Une fois ces deux principes bien compris, il suffit de s’en servir à bon escient. Voici comment…
> Si votre interlocuteur est dans la zone de concordance
«Parfait. Contentez-vous d’y rester vous-même, et votre interlocuteur n’aura aucune raison d’en partir.»
> Si votre interlocuteur est dans la zone d’affrontement
«Assurez-vous d’abord de ne pas «réagir». L’affrontement crée l’affrontement, et si vous rentrez dans la spirale, l’échange est mal parti. C’est comme ça que des désaccords dégénèrent en conflits. Faites plutôt un gros effort pour vous intéresser à votre interlocuteur, en tant que personne. Non pas ses problèmes, mais la perception qu’il en a. Trouvez ses vraies préoccupations. Cherchez à le comprendre avec un sincère intérêt. Demandez-lui son opinion personnelle, ses souhaits, ses enjeux personnels ou ce qui le préoccupe, ce qu’il craint. Vous l’observerez dès lors migrer progressivement vers la zone de concordance. Et ce, d’autant plus vite que votre intérêt sera fort et sincère.»

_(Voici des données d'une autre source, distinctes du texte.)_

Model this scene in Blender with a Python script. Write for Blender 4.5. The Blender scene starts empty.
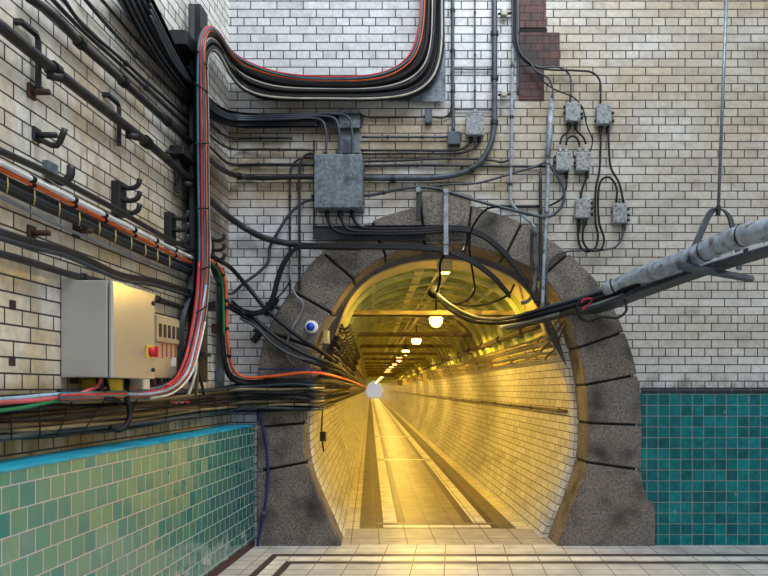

> Si votre interlocuteur est dans la zone d’inertie
«Vous avez en face de vous une personne disponible, mais sans détermination, sans aucune énergie. Peut-être juste parce qu’elle est fatiguée. Il va falloir que vous lui communiquiez de l’énergie. Parlez avec vigueur et enthousiasme, réagissez très positivement à ses propos. Avec cette personne-là, votre meilleure chance est d’être et de rester très tonique, et très déterminé dans vos intentions. Quitte à vous fâcher un peu s’il le faut, voire utiliser un ton autoritaire. Elle risque, certes, de passer alors dans la zone d’affrontement, mais ce passage ne sera que temporaire : ce sera à vous de la faire migrer pas à pas vers la zone de concordance.»
> Si votre interlocuteur est dans la zone de dissimulation
«Vous êtes dès lors confronté à une situation nettement plus épineuse que celle de l’interlocuteur en zone d’affrontement. Pourquoi ? Parce que la personne est complaisante, et donc faussement sympathique. Il vous faut d’abord la rendre tonique, comme dans le cas d’une personne en zone d’intertie. (Passez par la case affrontement s’il nécessaire, quitte à ce qu’il en ressorte un peu agacé.) Puis, faites-la parler d’elle, jusqu’à toucher son authenticité. Ce qui vous demandera temps et enthousiasme. Votre interlocuteur entrera à ce moment-là dans la zone de concordance. Notez que son passage dans cette zone peut se révéler bref, mais qu’il n’en sera pas moins fructueux : ce sera pour lui une forme d’épanouissement temporaire qui lui procurera un grand soulagement.»
Voilà. Vous savez maintenant que le truc pour être passionnant aux yeux d'autrui, c'est de vous passionner pour lui! Que c'est, somme toute, de jongler habilement avec son énergie et son ouverture. Comme par magie.
En passant, le chanteur québécois Félix Leclerc a dans Le Calepin d’un flâneur : «Si tu refuses de discuter avec les sots, tu ne discuteras plus avec personne.»